Но в таком случае не через Свиньина ли пролегла дорога Гоголя и к Обществу поощрения и – почем знать! – ко всей художественной жизни столицы? Возможность тем более любопытная, что существуют два истолкования роли Свиньина, его места в истории русской культуры – предложенное литературоведами и утвердившееся среди историков искусства. Спор, в котором, как и во всяком споре, могла существовать только одна истина.
Только ли гипотеза?
Факты выглядели так.
Осенью 1829 года Гоголь возвращается из своей первой неудавшейся заграничной поездки, ищет работу и, между прочим, оказывается у Свиньина, издателя «Отечественных записок». Гоголь показывает свой рассказ «Ночь накануне Ивана Купала», Свиньин тут же выражает желание его издать. Рассказ публикуется в номере журнала за февраль – март 1830 года.
Правда, рассказ получил новое и никак не устраивавшее автора название. Правда, он подвергся жестокой и исказившей стиль Гоголя редактуре. Правда и то, что имя Гоголя вообще не было упомянуто. Формально посылок было более чем достаточно, чтобы вызвать недовольство Гоголя и его последующий разрыв со Свиньиным. Такова точка зрения литературоведов, которые в качестве еще одной из причин несостоявшейся дружбы приводили и консервативно- националистический характер взглядов издателя «Отечественных записок».

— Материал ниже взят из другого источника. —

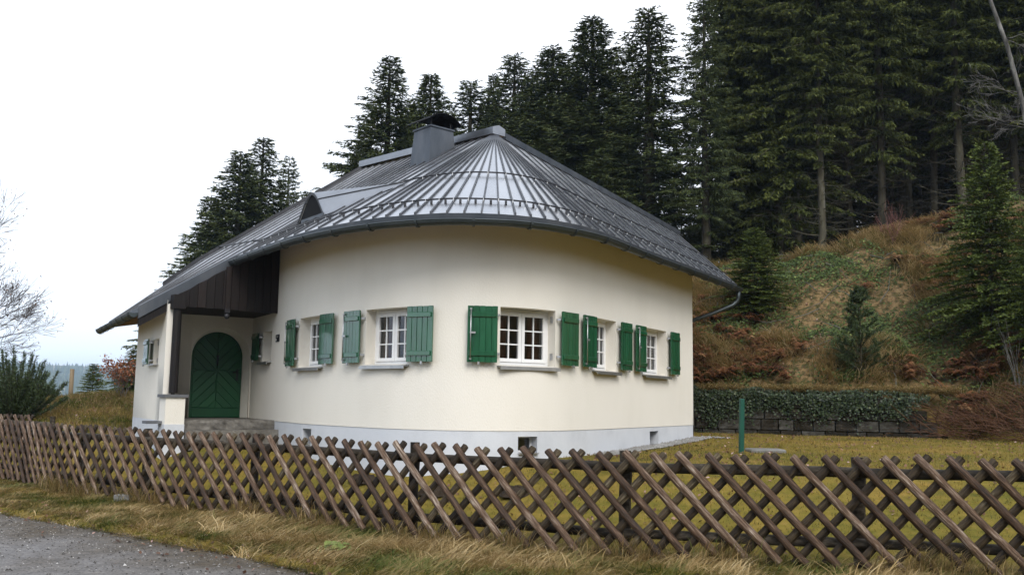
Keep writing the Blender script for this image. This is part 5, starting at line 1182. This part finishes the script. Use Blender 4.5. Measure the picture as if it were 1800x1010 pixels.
# loose grit on the road
rgr = np.random.default_rng(4); n = 9000; px = rgr.uniform(-12, 1, n); py = np.interp(px, ROADX, ROADY) - np.abs(rgr.normal(0, 1.6, n)) + .1; k = (py > 5) & (py < 20); px, py = px[k], py[k]; n = len(px); r_ = rgr.uniform(.004, .013, n)*np.where(rgr.random(n) < .08, 1.8, 1)
off = np.array([(1, 0, .2), (-.5, .87, .2), (-.5, -.87, .2), (0, 0, 1.0)]); V = np.stack([px, py, np.full(n, .008)], 1)[:, None, :] + off[None]*r_[:, None, None]*rgr.uniform(.7, 1.3, (n, 4, 1)); base = (np.arange(n)*4)[:, None]
g = link('road_grit', np_mesh('road_grit', V.reshape(-1, 3), np.concatenate([base + np.array([[0, 1, 3]]), base + np.array([[1, 2, 3]]), base + np.array([[2, 0, 3]])]), M['grit'], np.repeat(rgr.random(n), 4))); tag(g, 'loose grit and crumbs scattered over the road', 'grit', kind='stuff')
# gravel strip along the right-hand wall
mb = MB(); rr = random.Random(31); u0 = wall_u(1040, 760)
for i in range(1500):
    u = rr.uniform(u0, WALL.len+.2); p = W(min(u, WALL.len), 0, rr.uniform(.02, .36)); 
    if u > WALL.len: p += Vector((rr.uniform(0, .5), rr.uniform(0, .5), 0))
    r = rr.uniform(.016, .045); p.z = ghs(p.x, p.y) + r*.4
    mb.add([p + Vector((rr.uniform(.7, 1.2)*r*a, rr.uniform(.7, 1.2)*r*b_, rr.uniform(.5, .8)*r*c)) for a, b_, c in ((1, 0, 0), (-1, 0, 0), (0, 1, 0), (0, -1, 0), (0, 0, 1), (0, 0, -1))], [(0, 2, 4), (2, 1, 4), (1, 3, 4), (3, 0, 4), (2, 0, 5), (1, 2, 5), (3, 1, 5), (0, 3, 5)])
tag(mb.build('gravel_strip', M['gravel_stone']), 'strip of grey pebbles along the foot of the house wall', 'gravel', kind='stuff')

# ------------------------------------------------------------------ far wood on the valley side, haze
rg = np.random.default_rng(90); n = 9000; X = rg.uniform(-1500, -250, n); Y = rg.uniform(1050, 2050, n); msk = vnoise(X, Y, 240, 61)*.35 + (Y-1150)/520 + .25*np.clip((X+700)/200, -1, 1); k = msk > .35; X, Y = X[k], Y[k]; n = len(X); zb = gh(X, Y); Hh = rg.uniform(9, 17, n); Rr = Hh*rg.uniform(.18, .28, n); Vs = []
for a in range(6): an = a*math.pi/3; Vs.append(np.stack([X + Rr*math.cos(an), Y + Rr*math.sin(an), zb], 1))
Vs.append(np.stack([X, Y, zb+Hh], 1)); V = np.stack(Vs, 1).reshape(-1, 3); base = (np.arange(n)*7)[:, None]; tris = np.concatenate([base + np.array([[a, (a+1) % 6, 6]]) for a in range(6)])
g = link('distant_wood', np_mesh('distant_wood', V, tris, M['needle_dark'], np.repeat(rg.uniform(.2, .7, n), 7))); tag(g, 'distant blue conifer wood on the far side of the valley', 'wood', kind='stuff')
HZ = MB(); HZ.box((-300, 1900, 40), (5200, 4600, 190)); hm = bpy.data.materials.new('haze'); hm.use_nodes = True; hn = hm.node_tree.nodes; hn.clear(); ho = hn.new('ShaderNodeOutputMaterial'); pv = hn.new('ShaderNodeVolumePrincipled')
pv.inputs['Color'].default_value = (.56, .74, 1.0, 1); pv.inputs['Density'].default_value = .00026; pv.inputs['Anisotropy'].default_value = .2; hm.node_tree.links.new(pv.outputs[0], ho.inputs['Volume'])
tag(HZ.build('haze', hm), 'thin bluish haze filling the valley air', 'haze', kind='stuff')
print('triangles', sum(len(me.loops) - 2*len(me.polygons) for me in bpy.data.meshes), 'fill trees', nfill)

Свиньин делал ошибки в своих работах о памятниках русской старины – об этом не преминет сказать ни один из исследователей. Но кто их не делал в это время, когда факт с точки зрения науки воспринимался наравне с личным впечатлением, а слух не уступал в достоверности факту. Доверие к увиденному, услышанному и прочитанному вне зависимости от их источников превосходило даже доверие к документу. Проблема научного доказательства еще не стояла в исторической науке, тем более в едва зарождавшейся истории искусств.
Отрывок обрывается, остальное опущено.